It isn’t often that one needs to invoke Intolerance to describe a current film, but CLOUD ATLAS demands it. Like D.W. Griffith’s epic, it intercuts between stories taking place across hundreds of years of human experience–in this case, from the 19th to the 23rd centuries–in order to tell a larger, inspirational story about destiny and freedom. Although one would hesitate at comparing Andy and (now-)Lana Wachowski and Tom Tykwer to Griffith, they share a focus on combining innovative forms of narrative with technical invention. And both films, while memorably compelling and often thrilling, suffer from similar excesses of sentimentality and ponderousness.
The Wachowskis and Tykwer, though, add an additional layer of gamesmanship to their sagas: their ensemble cast, which includes Tom Hanks, Halle Berry, Susan Sarandon, Hugo Weaving, Keith David, Jim Broadbent, Jim Sturgess, Hugh Grant and Doona Bae, each appears in multiple roles in several, sometimes all, of the chapters, changing their appearance and often their race and/or gender all-but-unrecognizably with the help of conventional and digital make-up effects. This, too, tells part of the movie’s overall story, as incidents and character types repeat and morph over the centuries.

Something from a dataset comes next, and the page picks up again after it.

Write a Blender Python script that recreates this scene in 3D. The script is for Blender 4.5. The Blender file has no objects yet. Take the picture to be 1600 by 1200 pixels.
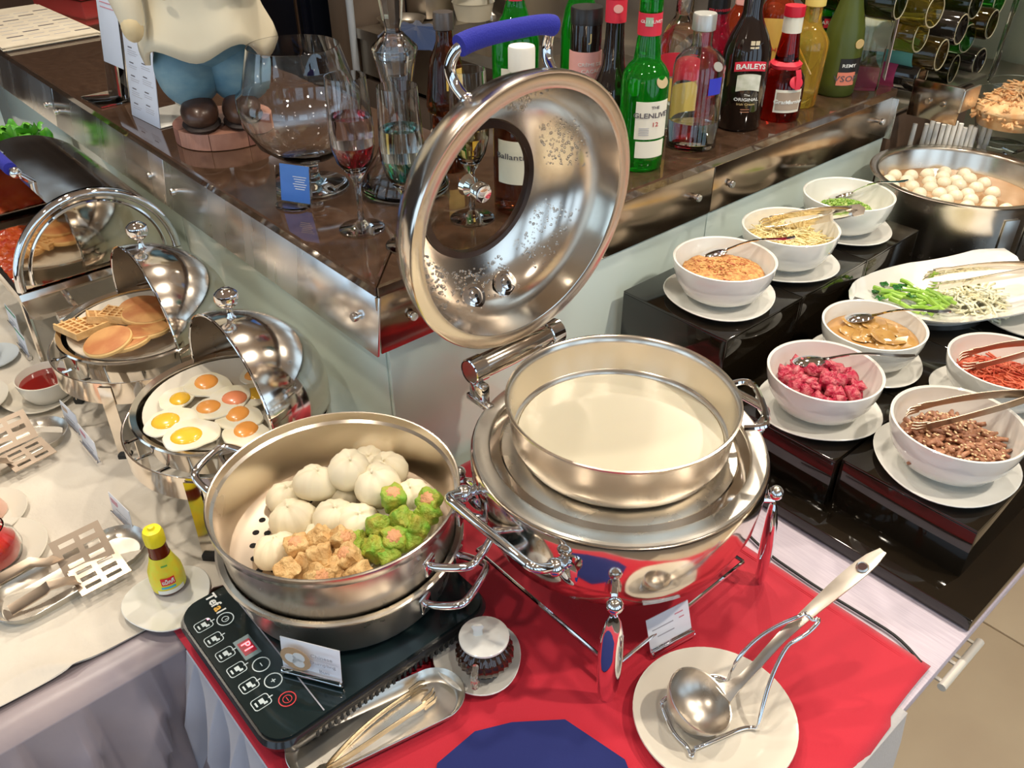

Cloud Atlas, based on a novel by David Mitchell and adapted by the directors, is in broad terms concerned with forms of slavery and insurrections against it, and with the importance of individual acts of redemption, sacrifice and heroism. Its stories include everything from a tale of a rescued slave in 1849 to post-apocalyptic warfare many generations later, and it’s a tribute to the filmmakers and also to editor Alexander Berner that it’s seldom difficult to figure out where and when we are. Clever motifs of music and dialogue recur as signposts throughout.
Some of the stories, naturally, are more compelling than others. A modern day tale of Broadbent being imprisoned against his will in an old age home (with a particularly outre role for Weaving) is a delight, while a 1970s thriller with Berry as an investigative reporter going after nuclear power baddie Grant with help from scientist Hanks is a terrific piece of pastiche. The sci-fi episodes tend to be overly explicit in their mythologizing, although the Wachowskis stage a great chase scene in one involving a robot geisha (Bae) and her interrogator (Sturgess).
The film is technically remarkable, with designs (by Hugh Bateup and Uli Hanisch) and cinematography (by John Toll and John Griebe) that have to cover all manner of civilizations and eras, and a beautiful score (by Tykwer, Reinhold Hell and Johnny Klimek) to unite them all.
Cloud Atlas is imperfect, but it has to be seen–it has a kind of go-for-broke audaciousness and intense artistic commitment on a grand scale that’s almost never even attempted in the current movie era. The last section of the picturealone, in which all 6 stories come to simultaneous, rousing climax, is such an achievement that the film’s shortcomings seem minor in comparison. Filmmakers who aim this high–Griffith was another–often come up short, and yet even their imperfections can be wonders to behold. Cloud Atlas reaches for the stars.